WHAT IS REQUIRED: Gather all lines from the material that contain the word "part".

RECORD SET:
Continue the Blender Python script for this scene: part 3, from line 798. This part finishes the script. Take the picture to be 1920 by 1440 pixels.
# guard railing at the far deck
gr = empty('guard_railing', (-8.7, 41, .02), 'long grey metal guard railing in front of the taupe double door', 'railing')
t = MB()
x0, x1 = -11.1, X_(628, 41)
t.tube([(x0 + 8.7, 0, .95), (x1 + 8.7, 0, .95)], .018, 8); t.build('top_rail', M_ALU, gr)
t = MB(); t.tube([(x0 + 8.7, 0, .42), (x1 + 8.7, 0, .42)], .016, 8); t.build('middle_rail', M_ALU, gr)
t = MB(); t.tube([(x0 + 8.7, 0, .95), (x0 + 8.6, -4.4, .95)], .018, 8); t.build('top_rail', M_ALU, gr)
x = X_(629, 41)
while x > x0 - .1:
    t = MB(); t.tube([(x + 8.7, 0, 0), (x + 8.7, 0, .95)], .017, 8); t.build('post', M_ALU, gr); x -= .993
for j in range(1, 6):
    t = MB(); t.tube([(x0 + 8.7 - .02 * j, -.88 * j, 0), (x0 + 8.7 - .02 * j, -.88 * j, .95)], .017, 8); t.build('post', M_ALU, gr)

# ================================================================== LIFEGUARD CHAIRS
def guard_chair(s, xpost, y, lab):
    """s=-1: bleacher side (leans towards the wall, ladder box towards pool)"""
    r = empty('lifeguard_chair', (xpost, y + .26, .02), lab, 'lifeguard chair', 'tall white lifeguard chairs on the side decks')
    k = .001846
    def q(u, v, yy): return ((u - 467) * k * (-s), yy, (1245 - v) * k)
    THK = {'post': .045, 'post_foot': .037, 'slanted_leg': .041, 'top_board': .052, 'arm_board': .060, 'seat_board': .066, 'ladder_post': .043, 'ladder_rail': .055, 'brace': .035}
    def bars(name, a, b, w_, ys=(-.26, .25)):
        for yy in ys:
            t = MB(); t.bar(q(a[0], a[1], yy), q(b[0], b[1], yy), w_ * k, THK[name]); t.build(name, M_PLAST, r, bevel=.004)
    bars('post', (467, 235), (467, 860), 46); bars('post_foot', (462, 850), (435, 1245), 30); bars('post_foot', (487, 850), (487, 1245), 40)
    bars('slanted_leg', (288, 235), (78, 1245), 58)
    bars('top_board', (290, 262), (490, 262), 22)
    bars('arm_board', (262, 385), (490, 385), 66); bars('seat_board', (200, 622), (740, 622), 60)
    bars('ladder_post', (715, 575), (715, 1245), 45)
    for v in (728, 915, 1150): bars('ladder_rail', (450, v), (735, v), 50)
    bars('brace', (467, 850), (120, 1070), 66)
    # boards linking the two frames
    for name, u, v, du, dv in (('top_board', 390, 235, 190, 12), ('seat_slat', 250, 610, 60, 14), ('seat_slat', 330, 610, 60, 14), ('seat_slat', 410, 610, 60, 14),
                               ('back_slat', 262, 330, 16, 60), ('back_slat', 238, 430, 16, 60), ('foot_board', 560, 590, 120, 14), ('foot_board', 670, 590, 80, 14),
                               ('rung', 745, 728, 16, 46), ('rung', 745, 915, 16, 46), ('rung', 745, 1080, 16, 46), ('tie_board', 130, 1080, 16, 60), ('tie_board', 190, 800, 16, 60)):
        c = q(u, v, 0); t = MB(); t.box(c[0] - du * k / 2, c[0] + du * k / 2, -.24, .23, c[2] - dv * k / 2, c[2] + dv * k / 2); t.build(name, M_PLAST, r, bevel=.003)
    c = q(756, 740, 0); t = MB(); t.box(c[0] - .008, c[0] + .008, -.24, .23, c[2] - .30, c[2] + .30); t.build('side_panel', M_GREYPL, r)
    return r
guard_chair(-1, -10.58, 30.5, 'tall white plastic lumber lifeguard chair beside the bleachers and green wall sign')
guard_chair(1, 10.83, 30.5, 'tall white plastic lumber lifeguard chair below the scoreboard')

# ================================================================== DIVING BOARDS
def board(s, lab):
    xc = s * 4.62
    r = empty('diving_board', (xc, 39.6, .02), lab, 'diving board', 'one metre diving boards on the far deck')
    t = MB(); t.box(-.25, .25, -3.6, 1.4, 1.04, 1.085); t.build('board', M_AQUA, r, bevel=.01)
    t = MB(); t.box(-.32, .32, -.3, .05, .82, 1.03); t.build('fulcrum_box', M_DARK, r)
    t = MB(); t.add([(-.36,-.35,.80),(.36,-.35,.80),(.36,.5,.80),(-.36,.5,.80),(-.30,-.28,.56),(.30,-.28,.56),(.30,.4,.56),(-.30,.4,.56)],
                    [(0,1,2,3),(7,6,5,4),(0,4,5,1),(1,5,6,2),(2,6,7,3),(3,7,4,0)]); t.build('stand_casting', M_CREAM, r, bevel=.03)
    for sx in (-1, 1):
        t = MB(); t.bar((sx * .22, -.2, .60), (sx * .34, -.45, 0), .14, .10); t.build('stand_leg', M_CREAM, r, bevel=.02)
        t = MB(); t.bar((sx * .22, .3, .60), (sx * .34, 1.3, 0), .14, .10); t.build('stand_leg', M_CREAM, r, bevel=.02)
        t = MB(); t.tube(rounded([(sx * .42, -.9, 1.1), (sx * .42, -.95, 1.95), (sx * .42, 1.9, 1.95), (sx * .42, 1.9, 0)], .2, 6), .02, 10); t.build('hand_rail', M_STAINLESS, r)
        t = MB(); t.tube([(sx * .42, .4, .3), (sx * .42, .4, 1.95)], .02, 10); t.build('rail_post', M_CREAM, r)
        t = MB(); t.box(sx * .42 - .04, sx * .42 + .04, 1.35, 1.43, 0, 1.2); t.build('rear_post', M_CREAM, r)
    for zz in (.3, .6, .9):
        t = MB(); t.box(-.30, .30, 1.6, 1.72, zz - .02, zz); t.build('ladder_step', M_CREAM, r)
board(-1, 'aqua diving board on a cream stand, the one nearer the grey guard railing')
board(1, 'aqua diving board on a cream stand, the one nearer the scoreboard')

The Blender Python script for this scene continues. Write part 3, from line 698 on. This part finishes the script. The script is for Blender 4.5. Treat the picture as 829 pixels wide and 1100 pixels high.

EXERCISE OUTPUT:
Continue the Blender Python script for this scene: part 3, from line 798. This part finishes the script. Take the picture to be 1920 by 1440 pixels.
The Blender Python script for this scene continues. Write part 3, from line 698 on. This part finishes the script. The script is for Blender 4.5. Treat the picture as 829 pixels wide and 1100 pixels high.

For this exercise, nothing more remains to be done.